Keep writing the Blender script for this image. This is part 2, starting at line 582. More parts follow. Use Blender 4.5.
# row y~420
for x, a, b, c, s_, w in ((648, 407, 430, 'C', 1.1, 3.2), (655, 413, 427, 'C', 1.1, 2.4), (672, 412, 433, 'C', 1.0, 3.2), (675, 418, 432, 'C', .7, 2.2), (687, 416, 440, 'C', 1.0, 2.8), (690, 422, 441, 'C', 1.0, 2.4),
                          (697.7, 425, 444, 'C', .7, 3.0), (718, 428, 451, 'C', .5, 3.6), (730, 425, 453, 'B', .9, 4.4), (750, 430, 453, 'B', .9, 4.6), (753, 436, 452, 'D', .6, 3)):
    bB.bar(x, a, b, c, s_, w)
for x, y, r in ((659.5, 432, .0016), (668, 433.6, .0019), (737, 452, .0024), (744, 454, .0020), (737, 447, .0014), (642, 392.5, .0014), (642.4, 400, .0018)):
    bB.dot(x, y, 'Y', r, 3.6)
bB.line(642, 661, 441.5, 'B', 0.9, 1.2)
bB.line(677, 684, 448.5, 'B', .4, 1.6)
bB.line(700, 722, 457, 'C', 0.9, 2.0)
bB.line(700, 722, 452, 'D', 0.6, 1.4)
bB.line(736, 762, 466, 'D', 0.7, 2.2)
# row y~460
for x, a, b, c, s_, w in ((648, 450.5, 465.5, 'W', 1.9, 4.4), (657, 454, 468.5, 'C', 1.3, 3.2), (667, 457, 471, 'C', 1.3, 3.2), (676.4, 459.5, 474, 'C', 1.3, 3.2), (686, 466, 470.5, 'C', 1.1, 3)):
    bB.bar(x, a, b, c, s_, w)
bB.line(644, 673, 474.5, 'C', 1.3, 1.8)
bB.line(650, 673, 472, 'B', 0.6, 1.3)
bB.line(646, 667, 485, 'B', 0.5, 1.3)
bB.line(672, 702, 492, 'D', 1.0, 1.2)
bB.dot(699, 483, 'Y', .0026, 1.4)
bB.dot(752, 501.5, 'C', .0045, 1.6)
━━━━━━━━
▶ [What is expected]: Take the listing above and write it out again exactly.

▶ [Result of the exercise]:
Keep writing the Blender script for this image. This is part 2, starting at line 582. More parts follow. Use Blender 4.5.
# row y~420
for x, a, b, c, s_, w in ((648, 407, 430, 'C', 1.1, 3.2), (655, 413, 427, 'C', 1.1, 2.4), (672, 412, 433, 'C', 1.0, 3.2), (675, 418, 432, 'C', .7, 2.2), (687, 416, 440, 'C', 1.0, 2.8), (690, 422, 441, 'C', 1.0, 2.4),
                          (697.7, 425, 444, 'C', .7, 3.0), (718, 428, 451, 'C', .5, 3.6), (730, 425, 453, 'B', .9, 4.4), (750, 430, 453, 'B', .9, 4.6), (753, 436, 452, 'D', .6, 3)):
    bB.bar(x, a, b, c, s_, w)
for x, y, r in ((659.5, 432, .0016), (668, 433.6, .0019), (737, 452, .0024), (744, 454, .0020), (737, 447, .0014), (642, 392.5, .0014), (642.4, 400, .0018)):
    bB.dot(x, y, 'Y', r, 3.6)
bB.line(642, 661, 441.5, 'B', 0.9, 1.2)
bB.line(677, 684, 448.5, 'B', .4, 1.6)
bB.line(700, 722, 457, 'C', 0.9, 2.0)
bB.line(700, 722, 452, 'D', 0.6, 1.4)
bB.line(736, 762, 466, 'D', 0.7, 2.2)
# row y~460
for x, a, b, c, s_, w in ((648, 450.5, 465.5, 'W', 1.9, 4.4), (657, 454, 468.5, 'C', 1.3, 3.2), (667, 457, 471, 'C', 1.3, 3.2), (676.4, 459.5, 474, 'C', 1.3, 3.2), (686, 466, 470.5, 'C', 1.1, 3)):
    bB.bar(x, a, b, c, s_, w)
bB.line(644, 673, 474.5, 'C', 1.3, 1.8)
bB.line(650, 673, 472, 'B', 0.6, 1.3)
bB.line(646, 667, 485, 'B', 0.5, 1.3)
bB.line(672, 702, 492, 'D', 1.0, 1.2)
bB.dot(699, 483, 'Y', .0026, 1.4)
bB.dot(752, 501.5, 'C', .0045, 1.6)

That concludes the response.